たまたまのたまもの
なんでだろう?なんでだろう?
理由を尋ねて納得できることもあるけれど、
「なぜ宇宙に地球があるのか」
「なぜ地球に人間がいるのか」
「なぜ地球に自分がいるのか」
「なぜ自分がこんな性格なのか」
「なぜ彼はこんな性格なのか」
そんなことだけでもすでに答えに詰まる。
理由がなさ過ぎて、理不尽だということもあるけれど、生きてることがそもそも理不尽なことなので、だいたい理不尽で埋め尽くされた世の中だ。
もしもどこかで、もしもいつか、なにかひとつ打ち込めると信じられるものがみつかったなら、それはとても幸いなことじゃないかと思うのです。
ぼくは仏教が好きですけども。
じゃあ、なんで仏教にしたのかといえば、たまたま出会ったからだし、なぜ丹波にいるのかと言えば、理由を説明はできるけど、でもたまたまだし。
だいたいのことがたまたまなんですよ。
で、そのたまたまのことに理由が欲しければつければいいし、それで納得ができるならそれを理由にすればいいと思う。納得はとても大事だから。
だけど同じくらい、きっと諦めることも大事だと僕は思っています。
なぜ」を突き詰めて、それがわかったところで、事実が本当によくなるのかはわからない。起こった事実に「なぜ」と問いたい気持ちはあったとしてもそのことで気が済むわけじゃない、ってことはきっと多い。
理由が欲しくても、理由がみつからないことだってある。理不尽にも。
だからやりきれないことがあるけれど、それはもう泣いたり、叫んだり、喚いたりしなきゃどうしようもないかもしれない。その時はそうするといい。
それでも、起こった事実に対する「なぜ」が見つからないとしたら。
起こった事実から「なにを感じるか」「どのように受け止めるか」について思いを馳せ、そして新たな気持ちで生きていく。辛かろうとと苦しかろうと生きていくと良いと思うし、どうしても嫌ならしたいことをするといい。
そこにまた自分も報復したいから、新たな理不尽を生むかもしれない。それで自分のことを嫌悪するような行動をとるかもしれない。でも、自分が実行したそれは、やはり理由になるようでならない。
私も苦しい思いをしたから、あなたも苦しんでほしい、なんてことは理不尽なことで、もしもそれを繰り返すようなら、理不尽をさらに理不尽の連鎖でつないでいくだけの、ある意味では理屈の通った道だ。けれどそんなことをして誰も嬉しくはならないから、結局それをしたところで辛くなる。

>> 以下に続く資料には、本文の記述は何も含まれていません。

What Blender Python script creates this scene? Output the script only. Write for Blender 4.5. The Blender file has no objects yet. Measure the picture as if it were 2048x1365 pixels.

たまたまそうだった。辛いことも嬉しいことも、たまたまそうだった。
辛いことばかり、足りないものばかりを見れば、それはもう自分は不幸の星のもとに生まれたような気持ちになる。
ないものも多いけど、これには恵まれていると見つけていけば、自分に恵まれたことが何なのかを気づくことができるかもしれない。
たまたま自分に与えられた恵みとはなんだろう。
たまたま自分に与えられた機会とはなんだろう。
たまたまでええやん。いいものが手元にあることに理由はなくても。
それはたまたま手元にあることになった、貴重なご縁で結ばれている。